* WHAT NEEDS TO BE DONE
Reproduce all of the data exactly, with no line skipped.

* RECORDED DATA
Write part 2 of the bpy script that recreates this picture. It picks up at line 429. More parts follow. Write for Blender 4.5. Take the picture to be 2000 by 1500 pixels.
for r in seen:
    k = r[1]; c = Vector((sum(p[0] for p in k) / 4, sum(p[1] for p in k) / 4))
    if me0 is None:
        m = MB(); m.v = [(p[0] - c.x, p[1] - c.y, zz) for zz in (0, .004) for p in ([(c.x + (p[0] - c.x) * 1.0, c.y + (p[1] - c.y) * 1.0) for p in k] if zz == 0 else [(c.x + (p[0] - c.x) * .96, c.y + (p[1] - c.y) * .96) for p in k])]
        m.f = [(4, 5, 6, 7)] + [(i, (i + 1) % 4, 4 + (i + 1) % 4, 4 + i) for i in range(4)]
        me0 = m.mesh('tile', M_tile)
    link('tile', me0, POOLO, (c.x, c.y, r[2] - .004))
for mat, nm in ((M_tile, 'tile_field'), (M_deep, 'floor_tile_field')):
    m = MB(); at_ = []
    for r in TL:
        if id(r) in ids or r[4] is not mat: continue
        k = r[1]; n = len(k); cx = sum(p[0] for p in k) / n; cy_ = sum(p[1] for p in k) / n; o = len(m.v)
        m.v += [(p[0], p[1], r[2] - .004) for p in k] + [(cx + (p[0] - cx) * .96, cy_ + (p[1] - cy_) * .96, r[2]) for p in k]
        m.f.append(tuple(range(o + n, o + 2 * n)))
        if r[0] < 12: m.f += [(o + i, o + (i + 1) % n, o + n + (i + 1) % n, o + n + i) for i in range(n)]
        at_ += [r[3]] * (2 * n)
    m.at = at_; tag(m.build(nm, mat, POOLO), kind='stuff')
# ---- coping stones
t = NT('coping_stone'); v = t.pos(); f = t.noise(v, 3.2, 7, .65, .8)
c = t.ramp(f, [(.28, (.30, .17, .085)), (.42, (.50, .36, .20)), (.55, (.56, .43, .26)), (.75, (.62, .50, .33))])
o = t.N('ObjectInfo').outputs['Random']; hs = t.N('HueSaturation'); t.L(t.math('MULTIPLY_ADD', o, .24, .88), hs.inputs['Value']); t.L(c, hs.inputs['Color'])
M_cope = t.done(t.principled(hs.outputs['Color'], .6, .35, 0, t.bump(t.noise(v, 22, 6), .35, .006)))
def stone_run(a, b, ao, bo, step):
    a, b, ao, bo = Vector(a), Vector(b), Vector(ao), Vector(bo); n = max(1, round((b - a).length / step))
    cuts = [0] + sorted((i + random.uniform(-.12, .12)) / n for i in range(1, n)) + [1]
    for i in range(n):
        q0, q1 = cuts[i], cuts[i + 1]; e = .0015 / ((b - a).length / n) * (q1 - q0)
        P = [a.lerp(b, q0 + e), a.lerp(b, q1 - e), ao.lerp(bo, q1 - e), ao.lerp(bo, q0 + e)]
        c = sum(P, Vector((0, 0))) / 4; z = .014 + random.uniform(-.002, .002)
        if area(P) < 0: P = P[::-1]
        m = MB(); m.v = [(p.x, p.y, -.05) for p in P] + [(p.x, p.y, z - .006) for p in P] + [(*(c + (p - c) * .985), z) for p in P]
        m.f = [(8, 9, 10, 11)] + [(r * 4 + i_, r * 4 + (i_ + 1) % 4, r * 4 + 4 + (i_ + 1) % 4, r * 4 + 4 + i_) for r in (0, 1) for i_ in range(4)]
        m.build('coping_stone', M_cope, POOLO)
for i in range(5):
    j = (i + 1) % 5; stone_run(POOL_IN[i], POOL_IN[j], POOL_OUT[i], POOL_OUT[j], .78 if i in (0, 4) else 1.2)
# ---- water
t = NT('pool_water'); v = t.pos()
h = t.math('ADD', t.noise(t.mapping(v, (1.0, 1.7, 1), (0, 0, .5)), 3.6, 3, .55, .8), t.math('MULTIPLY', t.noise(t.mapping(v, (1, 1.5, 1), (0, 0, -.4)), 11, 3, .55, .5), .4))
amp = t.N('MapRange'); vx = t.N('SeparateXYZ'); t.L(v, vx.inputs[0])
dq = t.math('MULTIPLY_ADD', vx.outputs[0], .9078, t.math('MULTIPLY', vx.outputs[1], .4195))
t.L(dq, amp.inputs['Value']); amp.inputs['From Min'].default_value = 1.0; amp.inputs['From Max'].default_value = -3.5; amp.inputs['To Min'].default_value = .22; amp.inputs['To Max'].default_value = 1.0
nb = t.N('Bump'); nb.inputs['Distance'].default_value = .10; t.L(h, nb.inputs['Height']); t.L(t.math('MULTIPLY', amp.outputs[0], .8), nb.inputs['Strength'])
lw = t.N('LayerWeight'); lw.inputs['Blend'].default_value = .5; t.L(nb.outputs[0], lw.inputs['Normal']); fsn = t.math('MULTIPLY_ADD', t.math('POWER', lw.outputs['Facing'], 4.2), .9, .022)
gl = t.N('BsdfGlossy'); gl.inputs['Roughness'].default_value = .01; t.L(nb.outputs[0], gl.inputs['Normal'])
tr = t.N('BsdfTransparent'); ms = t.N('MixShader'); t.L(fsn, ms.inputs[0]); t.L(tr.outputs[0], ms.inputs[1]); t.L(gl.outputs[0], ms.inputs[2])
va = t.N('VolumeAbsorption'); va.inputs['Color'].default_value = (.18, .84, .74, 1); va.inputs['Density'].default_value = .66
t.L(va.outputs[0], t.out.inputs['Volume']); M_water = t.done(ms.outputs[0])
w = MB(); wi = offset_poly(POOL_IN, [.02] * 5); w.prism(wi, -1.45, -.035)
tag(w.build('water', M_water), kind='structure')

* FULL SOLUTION
Write part 2 of the bpy script that recreates this picture. It picks up at line 429. More parts follow. Write for Blender 4.5. Take the picture to be 2000 by 1500 pixels.
for r in seen:
    k = r[1]; c = Vector((sum(p[0] for p in k) / 4, sum(p[1] for p in k) / 4))
    if me0 is None:
        m = MB(); m.v = [(p[0] - c.x, p[1] - c.y, zz) for zz in (0, .004) for p in ([(c.x + (p[0] - c.x) * 1.0, c.y + (p[1] - c.y) * 1.0) for p in k] if zz == 0 else [(c.x + (p[0] - c.x) * .96, c.y + (p[1] - c.y) * .96) for p in k])]
        m.f = [(4, 5, 6, 7)] + [(i, (i + 1) % 4, 4 + (i + 1) % 4, 4 + i) for i in range(4)]
        me0 = m.mesh('tile', M_tile)
    link('tile', me0, POOLO, (c.x, c.y, r[2] - .004))
for mat, nm in ((M_tile, 'tile_field'), (M_deep, 'floor_tile_field')):
    m = MB(); at_ = []
    for r in TL:
        if id(r) in ids or r[4] is not mat: continue
        k = r[1]; n = len(k); cx = sum(p[0] for p in k) / n; cy_ = sum(p[1] for p in k) / n; o = len(m.v)
        m.v += [(p[0], p[1], r[2] - .004) for p in k] + [(cx + (p[0] - cx) * .96, cy_ + (p[1] - cy_) * .96, r[2]) for p in k]
        m.f.append(tuple(range(o + n, o + 2 * n)))
        if r[0] < 12: m.f += [(o + i, o + (i + 1) % n, o + n + (i + 1) % n, o + n + i) for i in range(n)]
        at_ += [r[3]] * (2 * n)
    m.at = at_; tag(m.build(nm, mat, POOLO), kind='stuff')
# ---- coping stones
t = NT('coping_stone'); v = t.pos(); f = t.noise(v, 3.2, 7, .65, .8)
c = t.ramp(f, [(.28, (.30, .17, .085)), (.42, (.50, .36, .20)), (.55, (.56, .43, .26)), (.75, (.62, .50, .33))])
o = t.N('ObjectInfo').outputs['Random']; hs = t.N('HueSaturation'); t.L(t.math('MULTIPLY_ADD', o, .24, .88), hs.inputs['Value']); t.L(c, hs.inputs['Color'])
M_cope = t.done(t.principled(hs.outputs['Color'], .6, .35, 0, t.bump(t.noise(v, 22, 6), .35, .006)))
def stone_run(a, b, ao, bo, step):
    a, b, ao, bo = Vector(a), Vector(b), Vector(ao), Vector(bo); n = max(1, round((b - a).length / step))
    cuts = [0] + sorted((i + random.uniform(-.12, .12)) / n for i in range(1, n)) + [1]
    for i in range(n):
        q0, q1 = cuts[i], cuts[i + 1]; e = .0015 / ((b - a).length / n) * (q1 - q0)
        P = [a.lerp(b, q0 + e), a.lerp(b, q1 - e), ao.lerp(bo, q1 - e), ao.lerp(bo, q0 + e)]
        c = sum(P, Vector((0, 0))) / 4; z = .014 + random.uniform(-.002, .002)
        if area(P) < 0: P = P[::-1]
        m = MB(); m.v = [(p.x, p.y, -.05) for p in P] + [(p.x, p.y, z - .006) for p in P] + [(*(c + (p - c) * .985), z) for p in P]
        m.f = [(8, 9, 10, 11)] + [(r * 4 + i_, r * 4 + (i_ + 1) % 4, r * 4 + 4 + (i_ + 1) % 4, r * 4 + 4 + i_) for r in (0, 1) for i_ in range(4)]
        m.build('coping_stone', M_cope, POOLO)
for i in range(5):
    j = (i + 1) % 5; stone_run(POOL_IN[i], POOL_IN[j], POOL_OUT[i], POOL_OUT[j], .78 if i in (0, 4) else 1.2)
# ---- water
t = NT('pool_water'); v = t.pos()
h = t.math('ADD', t.noise(t.mapping(v, (1.0, 1.7, 1), (0, 0, .5)), 3.6, 3, .55, .8), t.math('MULTIPLY', t.noise(t.mapping(v, (1, 1.5, 1), (0, 0, -.4)), 11, 3, .55, .5), .4))
amp = t.N('MapRange'); vx = t.N('SeparateXYZ'); t.L(v, vx.inputs[0])
dq = t.math('MULTIPLY_ADD', vx.outputs[0], .9078, t.math('MULTIPLY', vx.outputs[1], .4195))
t.L(dq, amp.inputs['Value']); amp.inputs['From Min'].default_value = 1.0; amp.inputs['From Max'].default_value = -3.5; amp.inputs['To Min'].default_value = .22; amp.inputs['To Max'].default_value = 1.0
nb = t.N('Bump'); nb.inputs['Distance'].default_value = .10; t.L(h, nb.inputs['Height']); t.L(t.math('MULTIPLY', amp.outputs[0], .8), nb.inputs['Strength'])
lw = t.N('LayerWeight'); lw.inputs['Blend'].default_value = .5; t.L(nb.outputs[0], lw.inputs['Normal']); fsn = t.math('MULTIPLY_ADD', t.math('POWER', lw.outputs['Facing'], 4.2), .9, .022)
gl = t.N('BsdfGlossy'); gl.inputs['Roughness'].default_value = .01; t.L(nb.outputs[0], gl.inputs['Normal'])
tr = t.N('BsdfTransparent'); ms = t.N('MixShader'); t.L(fsn, ms.inputs[0]); t.L(tr.outputs[0], ms.inputs[1]); t.L(gl.outputs[0], ms.inputs[2])
va = t.N('VolumeAbsorption'); va.inputs['Color'].default_value = (.18, .84, .74, 1); va.inputs['Density'].default_value = .66
t.L(va.outputs[0], t.out.inputs['Volume']); M_water = t.done(ms.outputs[0])
w = MB(); wi = offset_poly(POOL_IN, [.02] * 5); w.prism(wi, -1.45, -.035)
tag(w.build('water', M_water), kind='structure')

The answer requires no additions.